JOB -> Reproduce this listing in full.

PROVIDED MATERIAL ->
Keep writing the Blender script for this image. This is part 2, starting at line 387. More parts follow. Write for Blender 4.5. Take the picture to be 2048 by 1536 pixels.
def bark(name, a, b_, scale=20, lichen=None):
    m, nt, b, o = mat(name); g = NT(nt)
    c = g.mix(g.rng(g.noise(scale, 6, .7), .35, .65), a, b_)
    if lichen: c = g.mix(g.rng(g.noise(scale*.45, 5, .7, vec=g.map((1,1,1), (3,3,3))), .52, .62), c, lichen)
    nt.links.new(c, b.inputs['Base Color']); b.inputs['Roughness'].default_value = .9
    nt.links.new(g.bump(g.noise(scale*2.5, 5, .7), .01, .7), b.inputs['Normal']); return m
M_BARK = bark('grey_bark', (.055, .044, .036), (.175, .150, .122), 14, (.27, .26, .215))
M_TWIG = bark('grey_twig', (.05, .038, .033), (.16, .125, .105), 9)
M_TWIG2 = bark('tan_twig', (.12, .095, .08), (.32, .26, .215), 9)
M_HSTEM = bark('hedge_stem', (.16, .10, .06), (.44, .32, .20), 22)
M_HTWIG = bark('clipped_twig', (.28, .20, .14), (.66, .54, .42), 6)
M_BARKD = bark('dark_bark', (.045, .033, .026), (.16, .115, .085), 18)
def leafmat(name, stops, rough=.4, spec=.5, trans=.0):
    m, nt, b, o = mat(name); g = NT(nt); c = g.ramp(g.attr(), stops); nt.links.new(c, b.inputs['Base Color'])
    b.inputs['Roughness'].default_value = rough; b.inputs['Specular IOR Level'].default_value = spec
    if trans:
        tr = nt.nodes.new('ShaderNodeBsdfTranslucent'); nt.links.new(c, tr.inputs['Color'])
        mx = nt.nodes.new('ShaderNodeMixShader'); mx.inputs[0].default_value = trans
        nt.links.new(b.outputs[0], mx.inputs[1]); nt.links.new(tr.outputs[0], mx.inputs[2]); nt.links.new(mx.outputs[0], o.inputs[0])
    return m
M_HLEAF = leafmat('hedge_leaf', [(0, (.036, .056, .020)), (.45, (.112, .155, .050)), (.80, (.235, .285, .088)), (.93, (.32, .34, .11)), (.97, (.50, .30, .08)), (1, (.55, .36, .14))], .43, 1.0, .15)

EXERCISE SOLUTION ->
Keep writing the Blender script for this image. This is part 2, starting at line 387. More parts follow. Write for Blender 4.5. Take the picture to be 2048 by 1536 pixels.
def bark(name, a, b_, scale=20, lichen=None):
    m, nt, b, o = mat(name); g = NT(nt)
    c = g.mix(g.rng(g.noise(scale, 6, .7), .35, .65), a, b_)
    if lichen: c = g.mix(g.rng(g.noise(scale*.45, 5, .7, vec=g.map((1,1,1), (3,3,3))), .52, .62), c, lichen)
    nt.links.new(c, b.inputs['Base Color']); b.inputs['Roughness'].default_value = .9
    nt.links.new(g.bump(g.noise(scale*2.5, 5, .7), .01, .7), b.inputs['Normal']); return m
M_BARK = bark('grey_bark', (.055, .044, .036), (.175, .150, .122), 14, (.27, .26, .215))
M_TWIG = bark('grey_twig', (.05, .038, .033), (.16, .125, .105), 9)
M_TWIG2 = bark('tan_twig', (.12, .095, .08), (.32, .26, .215), 9)
M_HSTEM = bark('hedge_stem', (.16, .10, .06), (.44, .32, .20), 22)
M_HTWIG = bark('clipped_twig', (.28, .20, .14), (.66, .54, .42), 6)
M_BARKD = bark('dark_bark', (.045, .033, .026), (.16, .115, .085), 18)
def leafmat(name, stops, rough=.4, spec=.5, trans=.0):
    m, nt, b, o = mat(name); g = NT(nt); c = g.ramp(g.attr(), stops); nt.links.new(c, b.inputs['Base Color'])
    b.inputs['Roughness'].default_value = rough; b.inputs['Specular IOR Level'].default_value = spec
    if trans:
        tr = nt.nodes.new('ShaderNodeBsdfTranslucent'); nt.links.new(c, tr.inputs['Color'])
        mx = nt.nodes.new('ShaderNodeMixShader'); mx.inputs[0].default_value = trans
        nt.links.new(b.outputs[0], mx.inputs[1]); nt.links.new(tr.outputs[0], mx.inputs[2]); nt.links.new(mx.outputs[0], o.inputs[0])
    return m
M_HLEAF = leafmat('hedge_leaf', [(0, (.036, .056, .020)), (.45, (.112, .155, .050)), (.80, (.235, .285, .088)), (.93, (.32, .34, .11)), (.97, (.50, .30, .08)), (1, (.55, .36, .14))], .43, 1.0, .15)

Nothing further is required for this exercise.